Keindahan ibu kota negri senja ini begitu terasa ketika berada di pusat kota. Tepat di depan parlemen, ada taman yang dihimpit oleh kedua jalan, di sana orang-orang menikmati pohon-pohon kurma yang  menjulang tinggi, rerumputan hijau layaknya padi-padi di pematang sawah yang baru ditanam, aneka warna mahkota bunga yang merekah disepanjang kanan kiri jalan menyaingi kecantikan gadis-gadis Maroko. Taman kota sepanjang parlemen diampit oleh air mancur dari ujung selatan dan utara yang kental dengan khas Moorish.

Duduk di sini serasa berada di depan taman istanaAl hamra di Granada. Di tambah, taman akan lebih semarak oleh burung-burung dara yang tak pernah sepi mewarnai jantung kota.

Uniknya di Maroko, setiap kota dibagi dua kawasan, yang pertama ville nouvelle terlihat dari tatanan kota lebih modern,  Rabat ville dibangun oleh Marshal Lyaute dan dua orang asrsiek Prost dan Ecochard dengan gaya Arsitekur Hispano-Maghrebi, ini bisa dijumpai dari bangunan-bangunan disekitar taman jantung kota.

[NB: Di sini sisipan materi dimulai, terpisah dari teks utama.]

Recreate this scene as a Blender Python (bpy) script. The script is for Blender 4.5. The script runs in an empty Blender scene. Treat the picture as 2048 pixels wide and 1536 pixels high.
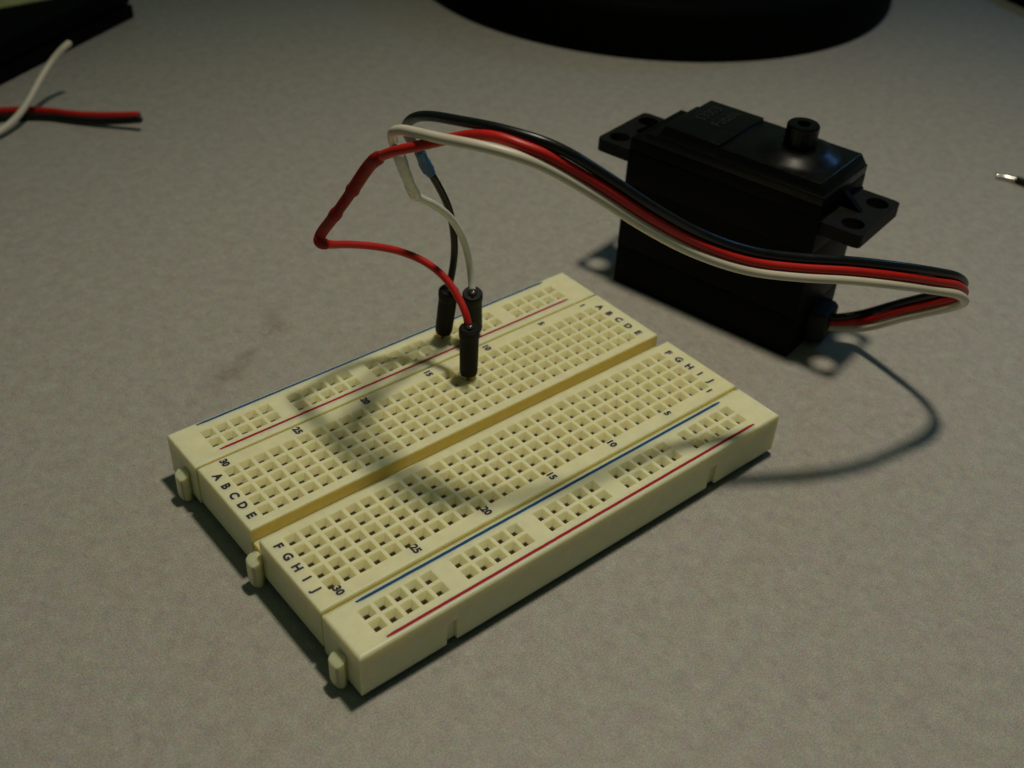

Sepanjang jalan Mohammad V mulai dari Madinah Qadimah sampai  Masjid Sunah merupakan pusat ibu kota, di samping kanan kiri jalan yang menghampit taman, terdapat gedung-gedung kuno warna kuning kemerahan dengan arsitektur yang antik. Diantaranya bank Magrib, Musee de la monnale ( coin museum), Mesjid Sunnah, Parlemen, hotel-hotel serta café mewah disepanjang jalan.

Tak jauh dari avenue Mohammad V, ada  Rue Abou Inan, disitu akan kita temui sebuah gereja yang sangat megah yang dibangun pada tahun 1930M, dengan gaya arsitektur Hispano, dan nuansa warna putih membalut Cathedral Saint- Pierre.(gambar diatas)

Kawasan selanjutnya  disebut dengan “Madinah Qodimah ” yang berarti kota lama, identik dengan bangunan kuno dan arsitektur klasik khas dynasty Muwahidin dan Alawiyin. Ini bisa dilihat dari bangunan- bangunan yang yang ada setelah bank Magrib menuju pasar madinah atau pasar tardisional Maroko yang dikelilingi dengan benteng-benteng Andalusia.


Setiap benteng yang mengeliligi kota rabat dipisahkan dengan pintu-pintu. Ada yang disebut dengan bab Al Ahad, pintu masuk menuju pasar tradisional, kemudian bab ruwah yang menuju ke royal palace / istana raja dan Mesjid Sunnah. Di bab ruwah terdapat museum gallery yang dibuka untuk umum pada waktu-waktu tertentu.